When Governor Rounds stayed Elijah Page's execution last night, the news carried comments from relieved protestors, including one woman on KELO TV who said she knew that the Governor had it in him to spare Page's life. She averred that Rounds is a good man, as demonstrated by his support for the abortion ban (now Referred Law 6 on the November ballot). Others now may draw the conclusion that Rounds holds a consistent pro-life vision.
Nothing could be further from the truth. In his press conference yesterday laying out his reasons for the stay, Rounds said absolutely nothing about sparing Page's life or even sparing the convict cruel and unusual punishment. Rounds couched his decision entirely in terms of the particularities of South Dakota statute. South Dakota's death penalty law, written in 1984 (and evidently not reviewed by the governor until yesterday afternoon around 4 p.m.), specifies the use of a two-drug combination in the lethal injection chamber. Board of Corrections officials had made plans to use the 3-drug combination that apparently has become the standard in other states. The only reason Governor Rounds postponed the execution was his concern that state employees participating in the execution might have faced legal penalties afterward. He thus has stayed the execution until July 1, 2007, by which time he expects the legislature will have addressed the issue in its winter session and cleared the way for the execution to take place in a legal fashion.
As he did on the first abortion ban to come to his desk in 2005, Governor Rounds has avoided making a moral decision and instead played the bureaucrat. He has successfully delayed the execution, South Dakota's first since the 1940s, until well after the election, when he can calmly oversee the state's killing of a man without facing any awkward questions from his voters on their way to the polls about the depth and consistency of his pro-life stance. Governor Rounds has not answered anyone's prayers besides his political consultants, who know that the two-drug mix of abortion and the death penalty, while perhaps not guaranteed lethal, could cause Rounds some cruel and unusual punishment at the hands of his fellow Catholics and other riled voters in his effort to be re-elected governor.

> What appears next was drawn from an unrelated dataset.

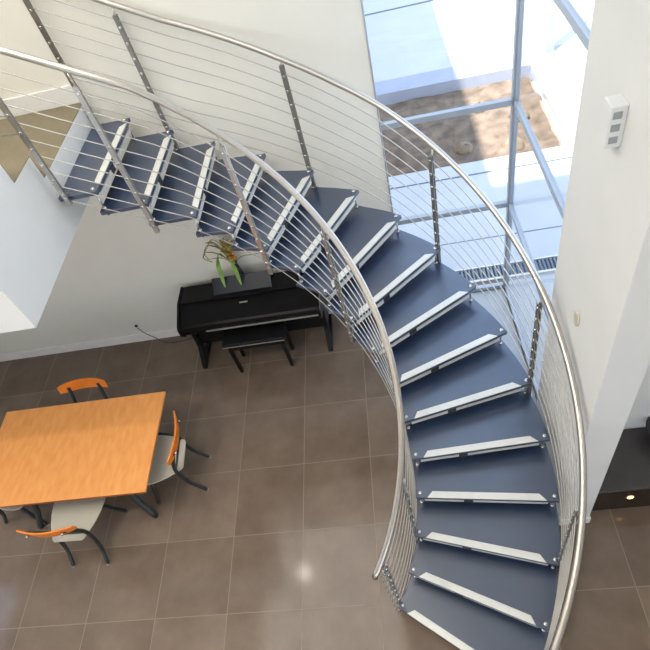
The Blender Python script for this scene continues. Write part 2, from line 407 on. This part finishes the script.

The debate on an issue as serious as the death penalty, the state-sanctioned pre-meditated killing of individuals who have already been contained and deprived of their state-given rights, should not center on technicalities. True political leaders would engage us in a conversation about the fundamental values involved. True political leaders would face up to and either defend or resolve the apparently contradictory position of forbidding a rape victim from seeking an abortion because of our dedvotion to the sanctity of life but allowing a brutal criminal to dictate the terms of his punishment and assisting in a suicide. Governor Rounds is failing to show that leadership on this moral issue.